* What to produce: Count lines with the string "scene" in them. State the number alone.

* Materials provided:
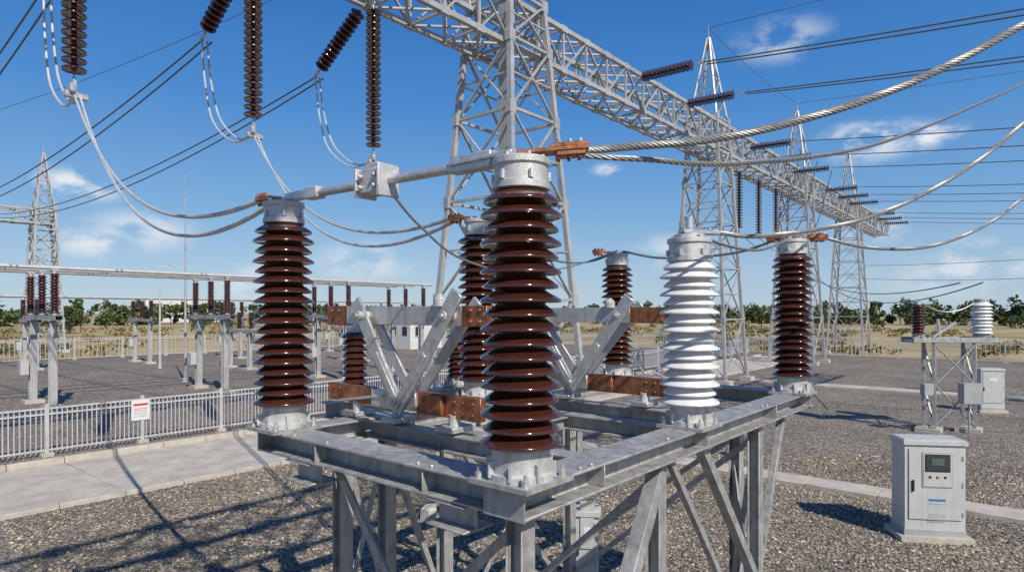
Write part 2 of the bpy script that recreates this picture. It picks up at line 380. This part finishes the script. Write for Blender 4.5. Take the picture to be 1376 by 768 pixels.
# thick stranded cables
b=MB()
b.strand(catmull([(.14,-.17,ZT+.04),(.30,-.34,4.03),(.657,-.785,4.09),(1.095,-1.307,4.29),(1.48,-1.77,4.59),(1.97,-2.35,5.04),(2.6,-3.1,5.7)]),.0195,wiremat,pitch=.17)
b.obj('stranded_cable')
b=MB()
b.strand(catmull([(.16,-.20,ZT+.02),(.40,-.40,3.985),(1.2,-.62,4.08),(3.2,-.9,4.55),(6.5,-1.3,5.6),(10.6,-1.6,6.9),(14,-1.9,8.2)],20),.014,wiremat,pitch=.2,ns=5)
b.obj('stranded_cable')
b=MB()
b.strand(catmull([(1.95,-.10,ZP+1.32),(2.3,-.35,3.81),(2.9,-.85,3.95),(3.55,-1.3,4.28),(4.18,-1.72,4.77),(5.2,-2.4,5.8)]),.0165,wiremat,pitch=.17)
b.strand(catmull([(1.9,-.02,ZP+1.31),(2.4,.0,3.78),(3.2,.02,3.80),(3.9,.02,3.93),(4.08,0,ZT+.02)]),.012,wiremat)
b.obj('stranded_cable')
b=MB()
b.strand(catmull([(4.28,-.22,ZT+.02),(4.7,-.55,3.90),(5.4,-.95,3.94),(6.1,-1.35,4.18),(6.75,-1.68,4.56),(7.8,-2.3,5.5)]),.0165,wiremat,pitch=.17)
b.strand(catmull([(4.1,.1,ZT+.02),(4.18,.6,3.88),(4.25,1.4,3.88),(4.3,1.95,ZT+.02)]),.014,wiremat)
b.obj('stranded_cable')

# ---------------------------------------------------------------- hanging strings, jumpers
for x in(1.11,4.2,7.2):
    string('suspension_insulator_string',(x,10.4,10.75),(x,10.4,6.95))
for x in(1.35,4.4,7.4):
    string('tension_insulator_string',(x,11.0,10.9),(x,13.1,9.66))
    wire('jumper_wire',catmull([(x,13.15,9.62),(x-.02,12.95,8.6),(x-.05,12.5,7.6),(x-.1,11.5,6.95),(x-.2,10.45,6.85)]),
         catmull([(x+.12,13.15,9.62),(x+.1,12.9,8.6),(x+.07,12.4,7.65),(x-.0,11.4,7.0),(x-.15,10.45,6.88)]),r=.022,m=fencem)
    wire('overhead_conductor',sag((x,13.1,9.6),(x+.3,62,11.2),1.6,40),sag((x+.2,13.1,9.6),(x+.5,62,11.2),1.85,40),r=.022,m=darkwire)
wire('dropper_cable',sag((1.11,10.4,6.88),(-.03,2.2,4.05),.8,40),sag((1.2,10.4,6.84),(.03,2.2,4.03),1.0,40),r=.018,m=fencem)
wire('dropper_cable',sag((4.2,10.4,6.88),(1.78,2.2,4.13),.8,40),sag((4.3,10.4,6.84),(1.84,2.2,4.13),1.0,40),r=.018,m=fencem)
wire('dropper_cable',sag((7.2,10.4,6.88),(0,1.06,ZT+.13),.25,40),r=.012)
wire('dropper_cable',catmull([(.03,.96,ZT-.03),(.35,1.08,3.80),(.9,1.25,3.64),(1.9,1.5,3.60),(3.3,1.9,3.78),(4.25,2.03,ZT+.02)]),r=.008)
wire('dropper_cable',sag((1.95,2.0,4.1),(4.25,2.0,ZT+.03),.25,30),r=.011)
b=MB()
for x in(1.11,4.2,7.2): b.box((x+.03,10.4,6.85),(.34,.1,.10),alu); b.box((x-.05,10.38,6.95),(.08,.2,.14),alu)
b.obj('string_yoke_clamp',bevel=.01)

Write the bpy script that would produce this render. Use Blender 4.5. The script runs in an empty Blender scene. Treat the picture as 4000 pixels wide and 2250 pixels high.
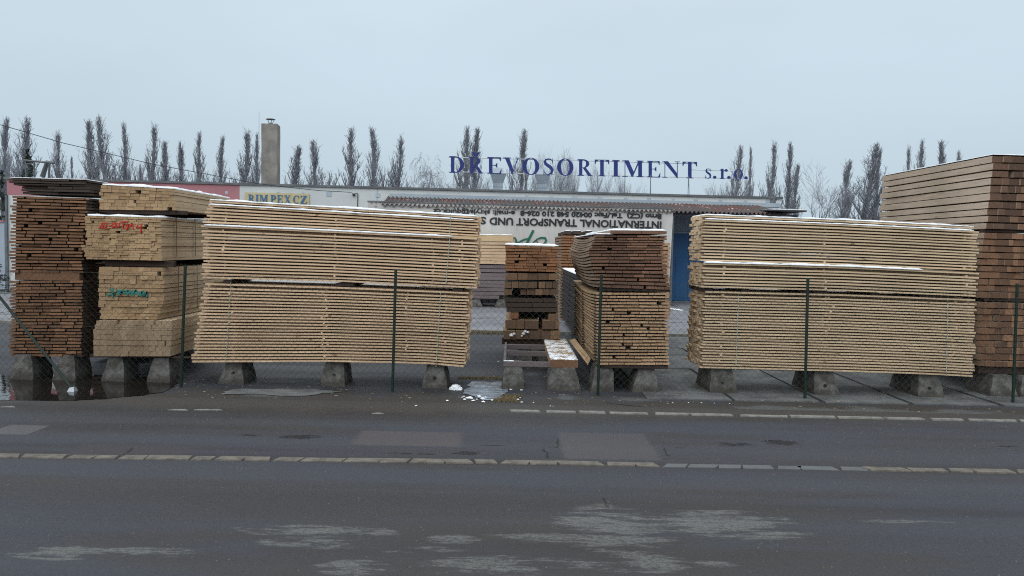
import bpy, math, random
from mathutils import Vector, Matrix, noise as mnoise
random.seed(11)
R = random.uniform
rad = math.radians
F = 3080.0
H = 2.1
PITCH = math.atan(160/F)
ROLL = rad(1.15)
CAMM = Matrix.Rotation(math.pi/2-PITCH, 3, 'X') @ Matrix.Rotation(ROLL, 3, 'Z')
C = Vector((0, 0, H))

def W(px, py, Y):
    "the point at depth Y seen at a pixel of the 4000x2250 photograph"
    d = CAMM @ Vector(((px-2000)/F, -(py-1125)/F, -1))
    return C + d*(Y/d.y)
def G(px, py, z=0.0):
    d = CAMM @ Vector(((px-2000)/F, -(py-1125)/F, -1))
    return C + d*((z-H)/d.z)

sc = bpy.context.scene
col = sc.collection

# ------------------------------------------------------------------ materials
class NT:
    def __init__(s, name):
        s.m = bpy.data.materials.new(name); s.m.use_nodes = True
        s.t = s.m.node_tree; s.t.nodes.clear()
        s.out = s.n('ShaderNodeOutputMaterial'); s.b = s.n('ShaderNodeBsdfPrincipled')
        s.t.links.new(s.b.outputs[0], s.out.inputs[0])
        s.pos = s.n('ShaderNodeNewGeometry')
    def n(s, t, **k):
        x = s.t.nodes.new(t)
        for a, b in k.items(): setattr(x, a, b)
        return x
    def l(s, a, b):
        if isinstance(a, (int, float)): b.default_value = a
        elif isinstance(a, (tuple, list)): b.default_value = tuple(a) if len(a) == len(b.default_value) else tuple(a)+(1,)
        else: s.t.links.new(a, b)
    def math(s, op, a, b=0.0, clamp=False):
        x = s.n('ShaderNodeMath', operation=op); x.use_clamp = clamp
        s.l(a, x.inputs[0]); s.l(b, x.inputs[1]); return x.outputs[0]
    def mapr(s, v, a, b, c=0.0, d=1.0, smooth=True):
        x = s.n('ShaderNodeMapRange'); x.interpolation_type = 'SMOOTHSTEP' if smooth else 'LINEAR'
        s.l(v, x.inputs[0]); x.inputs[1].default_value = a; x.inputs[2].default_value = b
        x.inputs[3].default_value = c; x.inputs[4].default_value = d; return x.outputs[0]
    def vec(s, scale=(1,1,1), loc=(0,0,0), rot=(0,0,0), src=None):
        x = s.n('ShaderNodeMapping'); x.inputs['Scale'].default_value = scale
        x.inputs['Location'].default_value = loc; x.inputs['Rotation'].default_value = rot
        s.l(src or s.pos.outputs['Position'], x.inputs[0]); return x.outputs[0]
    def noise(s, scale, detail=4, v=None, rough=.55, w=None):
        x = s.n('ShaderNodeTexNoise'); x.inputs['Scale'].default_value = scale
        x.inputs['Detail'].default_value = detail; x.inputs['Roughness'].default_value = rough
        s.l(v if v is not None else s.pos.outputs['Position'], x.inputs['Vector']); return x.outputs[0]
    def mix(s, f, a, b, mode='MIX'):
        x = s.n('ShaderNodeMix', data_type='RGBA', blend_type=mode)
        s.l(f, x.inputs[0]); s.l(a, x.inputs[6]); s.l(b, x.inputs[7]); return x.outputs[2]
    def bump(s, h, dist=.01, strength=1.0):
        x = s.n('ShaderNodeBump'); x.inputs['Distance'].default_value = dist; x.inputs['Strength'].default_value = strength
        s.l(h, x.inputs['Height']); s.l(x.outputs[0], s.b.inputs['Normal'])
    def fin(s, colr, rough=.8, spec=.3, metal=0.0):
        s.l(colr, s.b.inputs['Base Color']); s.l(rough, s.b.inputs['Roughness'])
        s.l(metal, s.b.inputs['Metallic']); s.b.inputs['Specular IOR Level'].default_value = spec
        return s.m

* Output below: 2